The ruling clarifies how Graham v. Connor’s objective-reasonableness standard should be applied: courts must examine the totality of the circumstances, which can include the events that led up to the use of force, although the decision did not adopt a categorical rule about which antecedent factors can be considered or whether officer conduct that contributed to danger may be excluded.
The case arose from a traffic stop in the Houston area on April 28, 2016. Officer Roberto Felix Jr. pulled over a vehicle for unpaid toll violations and asked driver Ashton Barnes for identification and proof of insurance. Barnes opened the driver’s door but did not exit, then restarted the car while the officer was still at the door; Felix unholstered his gun and, after jumping onto the door sill, fired two shots into the vehicle within roughly two seconds, one of which struck Barnes. Barnes was dead by the time backup arrived.
The Supreme Court emphasized that traffic stops are often dangerous and that officers make rapid, spur-of-the-moment decisions; those realities justify some deference to officers’ perceptions in assessing reasonableness. But the court rejected a rule that confines review strictly to the single instant an officer used force and confirmed that a reviewing court may look backward and forward in time to evaluate the objective reasonableness of the officer’s actions.

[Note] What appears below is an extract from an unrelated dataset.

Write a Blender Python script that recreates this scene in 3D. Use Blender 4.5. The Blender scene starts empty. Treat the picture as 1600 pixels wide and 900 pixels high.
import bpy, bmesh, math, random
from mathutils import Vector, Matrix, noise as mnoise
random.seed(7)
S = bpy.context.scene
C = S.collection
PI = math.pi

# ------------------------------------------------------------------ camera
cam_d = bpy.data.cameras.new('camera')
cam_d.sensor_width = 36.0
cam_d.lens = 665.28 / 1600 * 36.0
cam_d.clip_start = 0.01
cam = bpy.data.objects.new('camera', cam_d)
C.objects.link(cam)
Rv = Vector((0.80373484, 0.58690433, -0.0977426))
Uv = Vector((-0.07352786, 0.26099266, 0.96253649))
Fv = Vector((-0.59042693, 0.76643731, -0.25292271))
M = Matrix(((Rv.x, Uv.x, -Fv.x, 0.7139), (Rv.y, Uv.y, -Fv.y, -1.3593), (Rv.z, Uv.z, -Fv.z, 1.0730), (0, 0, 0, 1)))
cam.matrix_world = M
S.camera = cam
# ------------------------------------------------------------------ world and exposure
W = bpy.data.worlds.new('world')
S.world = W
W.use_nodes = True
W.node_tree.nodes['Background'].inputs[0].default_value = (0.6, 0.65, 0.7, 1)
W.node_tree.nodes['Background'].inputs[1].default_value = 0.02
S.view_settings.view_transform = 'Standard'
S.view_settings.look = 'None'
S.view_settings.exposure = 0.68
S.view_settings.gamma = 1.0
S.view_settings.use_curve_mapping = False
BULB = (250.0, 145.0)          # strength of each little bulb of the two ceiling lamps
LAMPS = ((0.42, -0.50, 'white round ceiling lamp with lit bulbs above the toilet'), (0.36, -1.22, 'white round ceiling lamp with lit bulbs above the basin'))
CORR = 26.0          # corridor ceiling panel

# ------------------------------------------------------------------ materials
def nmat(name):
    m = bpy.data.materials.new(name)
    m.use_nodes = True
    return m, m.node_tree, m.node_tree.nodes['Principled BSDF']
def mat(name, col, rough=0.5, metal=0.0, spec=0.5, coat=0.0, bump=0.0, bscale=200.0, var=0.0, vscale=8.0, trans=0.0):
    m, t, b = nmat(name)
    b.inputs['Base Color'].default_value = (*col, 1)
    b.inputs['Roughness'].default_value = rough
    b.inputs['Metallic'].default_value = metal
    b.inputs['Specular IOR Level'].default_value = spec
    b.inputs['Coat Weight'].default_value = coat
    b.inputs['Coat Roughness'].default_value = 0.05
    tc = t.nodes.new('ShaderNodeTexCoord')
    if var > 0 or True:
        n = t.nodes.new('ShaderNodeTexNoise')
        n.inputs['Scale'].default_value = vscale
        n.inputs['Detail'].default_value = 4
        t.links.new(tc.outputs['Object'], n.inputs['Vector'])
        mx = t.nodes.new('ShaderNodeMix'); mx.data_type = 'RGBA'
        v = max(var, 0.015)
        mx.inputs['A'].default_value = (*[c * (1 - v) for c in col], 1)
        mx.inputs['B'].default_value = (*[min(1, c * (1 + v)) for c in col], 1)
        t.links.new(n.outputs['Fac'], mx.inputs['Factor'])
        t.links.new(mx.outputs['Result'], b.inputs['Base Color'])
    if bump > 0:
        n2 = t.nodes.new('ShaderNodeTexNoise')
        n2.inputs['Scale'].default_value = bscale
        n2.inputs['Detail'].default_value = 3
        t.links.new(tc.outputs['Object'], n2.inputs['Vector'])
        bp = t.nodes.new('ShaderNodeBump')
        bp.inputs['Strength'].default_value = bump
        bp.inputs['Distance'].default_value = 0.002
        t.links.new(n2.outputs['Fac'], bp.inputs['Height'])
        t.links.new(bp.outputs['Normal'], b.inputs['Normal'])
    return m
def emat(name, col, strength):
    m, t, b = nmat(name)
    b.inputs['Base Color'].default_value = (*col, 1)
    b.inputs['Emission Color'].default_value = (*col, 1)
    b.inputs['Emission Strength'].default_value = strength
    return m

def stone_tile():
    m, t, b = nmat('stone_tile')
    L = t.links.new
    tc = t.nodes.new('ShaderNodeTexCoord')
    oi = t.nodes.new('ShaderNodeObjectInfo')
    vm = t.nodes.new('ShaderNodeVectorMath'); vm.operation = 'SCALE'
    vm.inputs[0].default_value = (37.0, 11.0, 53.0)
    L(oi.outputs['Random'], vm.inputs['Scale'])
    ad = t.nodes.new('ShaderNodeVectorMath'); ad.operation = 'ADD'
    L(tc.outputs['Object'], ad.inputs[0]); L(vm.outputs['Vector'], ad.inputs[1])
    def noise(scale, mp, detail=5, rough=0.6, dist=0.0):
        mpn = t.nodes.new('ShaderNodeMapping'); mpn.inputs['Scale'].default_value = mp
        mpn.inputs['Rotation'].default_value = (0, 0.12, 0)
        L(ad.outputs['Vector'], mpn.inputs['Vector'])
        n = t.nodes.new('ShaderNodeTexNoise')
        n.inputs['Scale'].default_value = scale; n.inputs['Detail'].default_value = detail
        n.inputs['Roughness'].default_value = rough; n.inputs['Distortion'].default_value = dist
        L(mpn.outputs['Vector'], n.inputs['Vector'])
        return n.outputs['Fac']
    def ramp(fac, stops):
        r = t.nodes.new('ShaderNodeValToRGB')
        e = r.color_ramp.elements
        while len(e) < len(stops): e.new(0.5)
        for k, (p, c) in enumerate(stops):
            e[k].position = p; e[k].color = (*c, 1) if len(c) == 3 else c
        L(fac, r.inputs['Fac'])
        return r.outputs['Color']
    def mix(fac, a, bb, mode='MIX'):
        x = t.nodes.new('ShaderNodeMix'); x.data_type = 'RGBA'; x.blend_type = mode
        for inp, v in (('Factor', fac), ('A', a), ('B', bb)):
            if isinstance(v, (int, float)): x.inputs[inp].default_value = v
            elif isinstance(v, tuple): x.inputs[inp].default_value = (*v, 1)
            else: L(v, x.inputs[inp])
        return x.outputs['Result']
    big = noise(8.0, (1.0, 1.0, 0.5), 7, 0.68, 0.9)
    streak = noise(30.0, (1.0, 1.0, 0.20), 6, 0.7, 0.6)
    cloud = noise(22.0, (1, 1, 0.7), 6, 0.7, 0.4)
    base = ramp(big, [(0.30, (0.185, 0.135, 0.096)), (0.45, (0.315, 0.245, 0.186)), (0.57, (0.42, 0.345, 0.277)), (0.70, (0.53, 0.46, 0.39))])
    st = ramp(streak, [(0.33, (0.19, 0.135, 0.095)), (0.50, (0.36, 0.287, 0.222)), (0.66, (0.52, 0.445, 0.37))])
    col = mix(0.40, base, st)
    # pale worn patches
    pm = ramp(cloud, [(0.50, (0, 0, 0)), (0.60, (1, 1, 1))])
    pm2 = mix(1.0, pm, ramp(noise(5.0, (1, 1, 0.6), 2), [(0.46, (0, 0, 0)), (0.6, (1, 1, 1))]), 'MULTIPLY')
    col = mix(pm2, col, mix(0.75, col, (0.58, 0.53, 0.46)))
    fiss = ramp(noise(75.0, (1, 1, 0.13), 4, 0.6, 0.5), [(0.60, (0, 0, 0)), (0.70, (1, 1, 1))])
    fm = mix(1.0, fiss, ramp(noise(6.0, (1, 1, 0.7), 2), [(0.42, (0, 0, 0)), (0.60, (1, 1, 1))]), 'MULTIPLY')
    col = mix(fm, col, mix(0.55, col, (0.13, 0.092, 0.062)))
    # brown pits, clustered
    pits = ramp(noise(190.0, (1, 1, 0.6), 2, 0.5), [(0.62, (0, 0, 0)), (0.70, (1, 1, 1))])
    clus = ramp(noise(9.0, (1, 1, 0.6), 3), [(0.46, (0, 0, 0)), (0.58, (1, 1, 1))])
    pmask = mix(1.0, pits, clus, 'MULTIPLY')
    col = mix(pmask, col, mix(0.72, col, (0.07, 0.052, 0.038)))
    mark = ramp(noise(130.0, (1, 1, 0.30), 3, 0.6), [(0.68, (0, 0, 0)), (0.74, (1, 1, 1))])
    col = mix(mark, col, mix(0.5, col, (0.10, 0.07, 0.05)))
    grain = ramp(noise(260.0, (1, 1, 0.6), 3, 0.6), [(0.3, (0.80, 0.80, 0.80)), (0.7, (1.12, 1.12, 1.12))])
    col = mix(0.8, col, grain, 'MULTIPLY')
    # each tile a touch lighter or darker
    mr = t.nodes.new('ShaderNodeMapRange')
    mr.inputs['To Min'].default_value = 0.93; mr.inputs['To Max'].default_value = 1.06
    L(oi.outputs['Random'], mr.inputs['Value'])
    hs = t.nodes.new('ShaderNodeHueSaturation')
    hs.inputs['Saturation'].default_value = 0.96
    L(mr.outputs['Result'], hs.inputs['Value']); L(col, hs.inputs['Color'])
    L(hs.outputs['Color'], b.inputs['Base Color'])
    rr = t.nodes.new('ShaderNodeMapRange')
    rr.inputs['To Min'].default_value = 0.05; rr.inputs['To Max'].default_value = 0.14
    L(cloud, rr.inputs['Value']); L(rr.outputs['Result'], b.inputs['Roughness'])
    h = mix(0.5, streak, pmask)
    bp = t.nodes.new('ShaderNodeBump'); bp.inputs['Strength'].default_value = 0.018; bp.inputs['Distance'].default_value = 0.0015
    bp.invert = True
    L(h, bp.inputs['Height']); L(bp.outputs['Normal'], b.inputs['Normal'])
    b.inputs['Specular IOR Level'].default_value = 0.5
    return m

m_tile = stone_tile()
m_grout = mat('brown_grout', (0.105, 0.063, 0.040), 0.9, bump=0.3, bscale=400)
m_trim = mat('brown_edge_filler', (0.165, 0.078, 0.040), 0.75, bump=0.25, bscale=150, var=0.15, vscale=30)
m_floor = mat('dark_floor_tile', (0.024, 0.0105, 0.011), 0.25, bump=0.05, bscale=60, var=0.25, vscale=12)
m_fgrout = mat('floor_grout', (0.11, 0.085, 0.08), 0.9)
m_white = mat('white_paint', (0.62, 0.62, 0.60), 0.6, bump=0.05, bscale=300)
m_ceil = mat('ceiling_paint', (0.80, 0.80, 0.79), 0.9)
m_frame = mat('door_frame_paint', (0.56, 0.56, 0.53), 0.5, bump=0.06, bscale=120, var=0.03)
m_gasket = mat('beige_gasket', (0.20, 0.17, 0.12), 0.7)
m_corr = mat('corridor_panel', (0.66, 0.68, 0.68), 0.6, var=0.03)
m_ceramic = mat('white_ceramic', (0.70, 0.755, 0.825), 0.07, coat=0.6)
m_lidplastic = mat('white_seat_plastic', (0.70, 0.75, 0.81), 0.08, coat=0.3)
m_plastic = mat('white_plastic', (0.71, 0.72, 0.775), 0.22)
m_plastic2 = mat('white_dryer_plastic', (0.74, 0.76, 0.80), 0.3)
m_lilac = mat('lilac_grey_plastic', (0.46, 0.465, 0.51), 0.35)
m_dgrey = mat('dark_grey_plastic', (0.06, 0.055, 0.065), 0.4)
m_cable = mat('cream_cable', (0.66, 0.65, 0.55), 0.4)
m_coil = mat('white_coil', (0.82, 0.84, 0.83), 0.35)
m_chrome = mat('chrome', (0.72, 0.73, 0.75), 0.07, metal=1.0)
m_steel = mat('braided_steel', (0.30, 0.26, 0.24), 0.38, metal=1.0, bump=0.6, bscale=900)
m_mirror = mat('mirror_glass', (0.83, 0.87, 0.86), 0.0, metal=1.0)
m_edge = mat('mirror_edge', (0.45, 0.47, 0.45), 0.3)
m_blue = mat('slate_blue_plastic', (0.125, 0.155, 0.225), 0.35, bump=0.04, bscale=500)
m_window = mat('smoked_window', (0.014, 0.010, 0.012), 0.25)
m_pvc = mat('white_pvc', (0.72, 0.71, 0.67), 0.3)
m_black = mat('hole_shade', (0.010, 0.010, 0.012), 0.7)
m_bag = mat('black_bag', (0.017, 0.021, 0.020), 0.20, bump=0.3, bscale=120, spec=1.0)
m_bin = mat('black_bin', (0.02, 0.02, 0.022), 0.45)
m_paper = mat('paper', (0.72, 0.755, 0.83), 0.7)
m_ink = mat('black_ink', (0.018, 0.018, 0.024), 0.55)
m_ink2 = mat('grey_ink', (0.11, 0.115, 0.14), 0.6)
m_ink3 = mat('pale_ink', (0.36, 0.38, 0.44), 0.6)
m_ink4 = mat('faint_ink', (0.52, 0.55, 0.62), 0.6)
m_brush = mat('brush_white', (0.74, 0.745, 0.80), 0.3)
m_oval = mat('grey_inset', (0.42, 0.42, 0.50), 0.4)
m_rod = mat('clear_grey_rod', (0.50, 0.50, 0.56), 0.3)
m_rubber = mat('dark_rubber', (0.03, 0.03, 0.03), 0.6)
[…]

"You don't look just at that moment," Laurie Levinson said on the Federal Judicial Center podcast. "It's not limited just to the moment of the use of force, that you could look at time before it and throughout it to make that decision." Evan Lee noted the decision is narrow on its face but said it leaves for later proceedings the harder question of whether courts can discount officer conduct that contributed to the danger before the shooting.
The narrow holding will affect civil-rights suits brought under the Fourth Amendment arising from police encounters: lower courts must apply the Graham framework while allowing consideration of the broader sequence of events, and trial courts on remand will need to decide how much of the preceding conduct is relevant and admissible. The decision does not prescribe a single formula for that determination.